Green is the color of the current political season and perhaps the future, a way to boost the economy while beating global warming. It sounds great, New Wave-ish and ecologically correct, but the rhetoric offered so far leaves lots of unanswered questions.

Building a green-collar economy would be a massive undertaking, demanding a significant reshaping of the U.S. economy - an endeavor that would require more than just government spending. There is a real danger that many of the billions invested in government green-collar development might turn into pork-barrel spending, offering relatively few improvements in energy efficiency and fewer permanent jobs. In the 1990s, the Clinton administration spent many millions on a joint venture by the big three automakers to produce a superefficient 55 miles-per-gallon car. The partnership was likened to the Apollo project, but the car never arrived.

Still, the green jobs program has appeal. Many of the jobs in energy infrastructure improvements would be intensely local - in or near older, economically troubled urban areas. New biomass energy sources could boost depressed rural economies. Also, if real gains are made in producing cleaner fuels, more efficient cars and consumer goods, these improvements could produce significant economic pluses for American businesses and workers in the world economy.

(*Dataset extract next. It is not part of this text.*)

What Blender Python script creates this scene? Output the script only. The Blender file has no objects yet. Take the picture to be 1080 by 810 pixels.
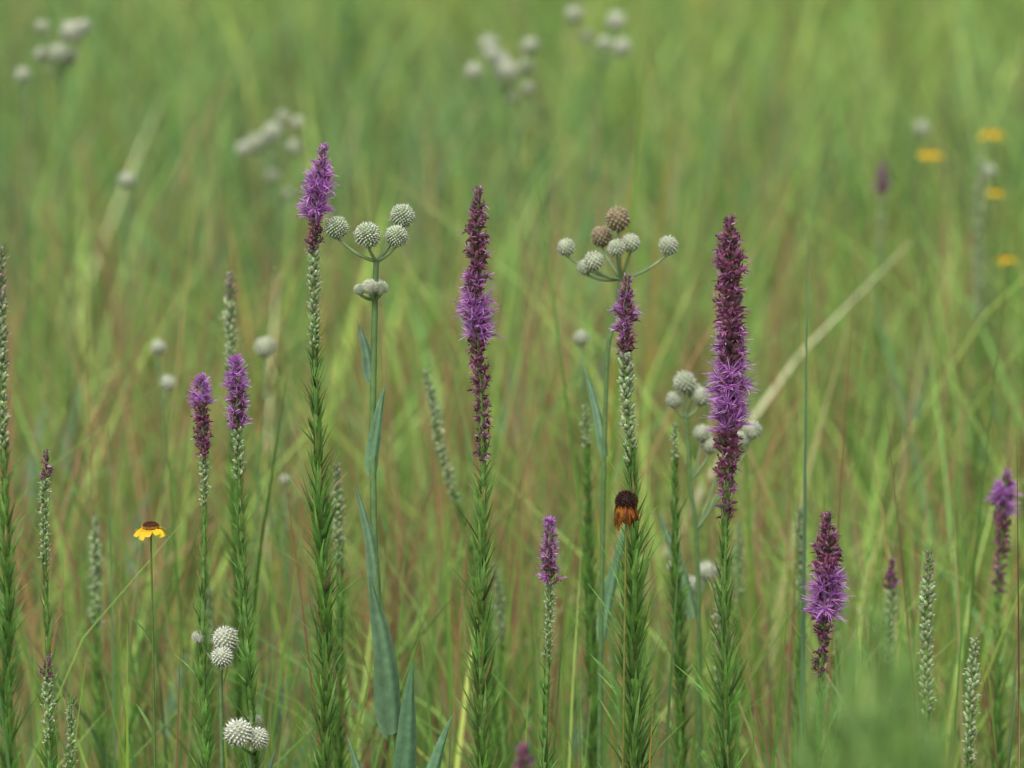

Success would depend on convincing millions of ordinary Americans that going green makes economic sense for them and in finding ways to let markets, not bureaucrats, promote the green evolution. These are the same Americans who insist on gas-guzzler SUVs, resist buying light bulbs that would reduce home energy consumption and protest the erection of windmills and solar panels where they might ruin the view.

But kick-starting the greening of America's economy should be pursued because oil isn't getting any cheaper and the planet isn't getting any cooler. And if it inconveniences some of us, keep in mind that our grandchildren will be grateful.